Die Lösung lautet Regionalisierung: Eigene Modelle wie den Passat-ähnlichen Magotan bietet VW längst in China an. Aber künftig sollen sie eigenständiger aussehen und in China für China nahe an den hiesigen Kundenerwartungen entwickelt werden. VW ID.Code heisst der Concept Car, der die Strategie verkörpern soll, ID.Unyx die neue Marke, unter der die neuen Elektromodelle angeboten werden sollen. Auch Mercedes will künftig genauer bei seinen Kundinnen und Kunden in China hinhören, ohne indes von den eigenen Nobelansprüchen abrücken zu wollen. Eine gute Idee?

Der Plug-in-Hybrid kehrt zurück

Man kann zweifeln. Denn die China-Marken setzen ganz andere Trends und dürften dabei nahe an der lokalen Kundschaft planen. Wichtigster Trend: An jedem Stand stehen oft gleich mehrere mittelgrosse SUV-Neuheiten, elektrisch oder mit Plug-in-Hybridantrieb, der gerade in China Renaissance feiert. Gut 2,8 Millionen Autos sind 2023 mit der Technologie verkauft worden, die in Europa bloss als Übergang zum E-Auto verstanden wird. Eigenständigen Charakter sucht man von Aion bis Zeekr bei diesen Modellen allerdings vergebens – alle wirken wie ein Best-of europäischer Designdetails. Nein, komplett kopiert wird in China nicht mehr, aber Anregungen holt man sich schon. Denzas Kombi-Limousine Z9 könnte auch in einem Porsche-Showroom stehen, ohne gross aufzufallen, und setzt – natürlich – auch auf den Plug-in-Hybridantrieb.

Zweiter Trend: In China zieht die Auto-Spassgesellschaft herauf. Im Gefolge von Ford Bronco, Land Rover Defender und Co. bringen nun auch China-Autobauer kantige Offroader wie die Modelle Bao 5 und U8 der BYD-Töchter Fangchengbao und Yangwang. Letzterer kommt rein elektrisch und als Abenteurer-Edition mit Dachzelt inklusive. Den Trend sieht auch Ford und lanciert jetzt auch in China seinen Camper Nugget.

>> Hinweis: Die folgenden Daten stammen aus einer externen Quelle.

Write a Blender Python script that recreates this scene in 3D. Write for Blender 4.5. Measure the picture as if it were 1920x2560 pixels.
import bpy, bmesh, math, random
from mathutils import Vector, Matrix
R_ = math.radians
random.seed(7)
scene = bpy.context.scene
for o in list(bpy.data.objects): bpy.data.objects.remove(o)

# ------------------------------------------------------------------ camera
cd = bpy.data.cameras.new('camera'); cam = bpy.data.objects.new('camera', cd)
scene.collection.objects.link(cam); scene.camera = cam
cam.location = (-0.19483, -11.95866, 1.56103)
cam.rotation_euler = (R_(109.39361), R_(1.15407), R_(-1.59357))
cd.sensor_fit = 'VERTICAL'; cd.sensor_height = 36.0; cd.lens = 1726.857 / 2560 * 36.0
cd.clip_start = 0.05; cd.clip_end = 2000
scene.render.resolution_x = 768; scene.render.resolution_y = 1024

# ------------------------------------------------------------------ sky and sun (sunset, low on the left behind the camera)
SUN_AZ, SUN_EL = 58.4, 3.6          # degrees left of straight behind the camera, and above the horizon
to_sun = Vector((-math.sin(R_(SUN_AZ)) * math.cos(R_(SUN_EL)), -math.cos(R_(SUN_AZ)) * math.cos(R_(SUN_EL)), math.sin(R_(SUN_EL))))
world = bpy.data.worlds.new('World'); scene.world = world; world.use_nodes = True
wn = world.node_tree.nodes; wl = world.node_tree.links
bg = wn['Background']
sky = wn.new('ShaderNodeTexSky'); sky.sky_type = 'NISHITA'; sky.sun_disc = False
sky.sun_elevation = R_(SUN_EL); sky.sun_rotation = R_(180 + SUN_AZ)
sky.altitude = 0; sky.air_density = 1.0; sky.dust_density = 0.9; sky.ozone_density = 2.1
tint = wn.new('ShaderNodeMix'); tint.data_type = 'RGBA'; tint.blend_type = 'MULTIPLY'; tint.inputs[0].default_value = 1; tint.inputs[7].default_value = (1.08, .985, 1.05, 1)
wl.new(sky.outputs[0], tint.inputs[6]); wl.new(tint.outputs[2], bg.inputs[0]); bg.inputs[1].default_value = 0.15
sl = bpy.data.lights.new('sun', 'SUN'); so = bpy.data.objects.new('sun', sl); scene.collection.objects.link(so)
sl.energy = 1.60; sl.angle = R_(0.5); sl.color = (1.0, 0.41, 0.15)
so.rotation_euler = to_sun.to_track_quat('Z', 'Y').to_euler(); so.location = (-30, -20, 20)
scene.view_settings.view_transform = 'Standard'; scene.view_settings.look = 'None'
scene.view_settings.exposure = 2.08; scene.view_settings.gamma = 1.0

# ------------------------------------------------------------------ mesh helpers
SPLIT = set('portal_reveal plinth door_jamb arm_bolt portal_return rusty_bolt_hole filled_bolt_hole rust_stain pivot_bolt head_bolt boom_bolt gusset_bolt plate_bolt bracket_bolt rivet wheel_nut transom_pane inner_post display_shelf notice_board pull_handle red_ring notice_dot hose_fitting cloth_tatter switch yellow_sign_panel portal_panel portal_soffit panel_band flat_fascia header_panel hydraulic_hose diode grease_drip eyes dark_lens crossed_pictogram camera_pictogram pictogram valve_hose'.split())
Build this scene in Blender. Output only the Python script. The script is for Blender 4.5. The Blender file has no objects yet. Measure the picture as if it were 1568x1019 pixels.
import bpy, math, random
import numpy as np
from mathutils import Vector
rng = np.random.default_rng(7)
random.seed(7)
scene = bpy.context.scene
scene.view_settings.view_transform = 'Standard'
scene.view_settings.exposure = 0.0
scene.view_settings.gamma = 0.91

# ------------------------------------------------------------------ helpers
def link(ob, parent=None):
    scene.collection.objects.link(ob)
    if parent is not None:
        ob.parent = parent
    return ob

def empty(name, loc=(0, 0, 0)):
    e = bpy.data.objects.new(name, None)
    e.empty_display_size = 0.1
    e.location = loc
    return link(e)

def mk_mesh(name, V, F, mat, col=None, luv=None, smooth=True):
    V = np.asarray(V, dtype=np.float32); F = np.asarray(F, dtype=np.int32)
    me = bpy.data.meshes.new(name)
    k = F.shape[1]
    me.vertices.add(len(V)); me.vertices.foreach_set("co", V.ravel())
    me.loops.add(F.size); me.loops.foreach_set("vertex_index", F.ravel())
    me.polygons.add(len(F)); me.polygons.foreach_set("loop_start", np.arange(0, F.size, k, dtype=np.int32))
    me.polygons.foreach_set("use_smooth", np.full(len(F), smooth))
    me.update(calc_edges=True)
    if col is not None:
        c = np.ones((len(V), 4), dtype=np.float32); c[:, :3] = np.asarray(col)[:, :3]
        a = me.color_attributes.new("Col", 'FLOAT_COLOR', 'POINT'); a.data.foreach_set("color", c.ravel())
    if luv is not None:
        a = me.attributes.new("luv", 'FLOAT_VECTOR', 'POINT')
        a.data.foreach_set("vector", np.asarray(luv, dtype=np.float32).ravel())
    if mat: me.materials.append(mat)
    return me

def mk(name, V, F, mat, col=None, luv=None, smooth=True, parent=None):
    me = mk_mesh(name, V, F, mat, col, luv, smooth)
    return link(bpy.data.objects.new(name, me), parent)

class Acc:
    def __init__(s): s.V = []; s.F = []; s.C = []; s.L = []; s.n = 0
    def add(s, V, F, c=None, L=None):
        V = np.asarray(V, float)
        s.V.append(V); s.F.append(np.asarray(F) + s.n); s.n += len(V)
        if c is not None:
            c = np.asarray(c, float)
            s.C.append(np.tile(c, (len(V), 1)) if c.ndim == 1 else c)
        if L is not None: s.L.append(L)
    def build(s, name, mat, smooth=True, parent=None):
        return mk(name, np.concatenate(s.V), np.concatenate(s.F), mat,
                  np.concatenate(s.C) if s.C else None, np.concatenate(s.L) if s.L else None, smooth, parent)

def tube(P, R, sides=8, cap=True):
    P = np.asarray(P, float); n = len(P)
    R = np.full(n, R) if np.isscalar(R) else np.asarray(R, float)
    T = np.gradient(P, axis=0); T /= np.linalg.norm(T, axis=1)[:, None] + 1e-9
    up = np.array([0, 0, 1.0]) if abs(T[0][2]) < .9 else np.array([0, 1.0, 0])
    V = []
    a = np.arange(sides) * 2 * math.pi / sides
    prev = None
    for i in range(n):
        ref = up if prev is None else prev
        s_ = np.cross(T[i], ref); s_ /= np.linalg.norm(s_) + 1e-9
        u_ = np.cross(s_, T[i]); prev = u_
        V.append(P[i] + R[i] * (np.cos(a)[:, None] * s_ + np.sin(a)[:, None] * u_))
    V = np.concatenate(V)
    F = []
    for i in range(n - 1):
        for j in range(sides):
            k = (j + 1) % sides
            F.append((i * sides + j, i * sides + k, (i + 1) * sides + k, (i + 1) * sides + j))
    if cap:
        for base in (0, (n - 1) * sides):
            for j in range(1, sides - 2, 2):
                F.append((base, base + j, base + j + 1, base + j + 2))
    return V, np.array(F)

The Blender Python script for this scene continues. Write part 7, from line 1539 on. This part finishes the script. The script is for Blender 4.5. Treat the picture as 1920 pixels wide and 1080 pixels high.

Vans sind tot? Nicht in China

Dritter Megatrend ist die Rückkehr der sogenannten MPVs («multi-purpose vehicles»), der grossen Sieben- bis Neunplätzer. Denn in China geht der Trend zu einem Auto für die ganze Familie, in dem am Wochenende die ganze Familie inklusive Grosi und Opa untergebracht werden muss. Oder man lässt ein paar Sitzreihen weg und poliert das Interieur auf Luxus – und den möglichst maximalen Frontgrill auf Chromglanz. Wer immer mehr Zeit im Stau verbringt und das bald auch autonom chauffiert, möchte es sich richtig nett machen – und das geht in solchen Luxus-Bussen perfekt.

Volvo hat diesen Trend schon im letzten Jahr mit seinem LM für den chinesischen Markt lanciert. Mutterkonzern Geely zieht jetzt mit dem Galaxy nach, einem XXL-SUV, unter dem die Plattform des rein elektrischen Volvo EX90 stecken dürfte. Was europäische Marken aufrütteln sollte: Allein Geely will in diesem Jahr 1000 neue Ingenieure für künstliche Intelligenz einstellen. Sie wird in den kommenden Jahren sowohl in den Autos selbst, aber auch bei Design, Entwicklung und Produktion den chinesischen Marken einiges an Arbeit abnehmen. Und damit für weiteren Druck in Europa sorgen.

Wichtigste Erkenntnis von der Auto China ist aber, dass die zweitgrösste Nation weiter voll aufs Auto setzt – und damit mit ihren unzähligen Marken die grösste Herausforderung für die Autokonzerne Europas bleibt.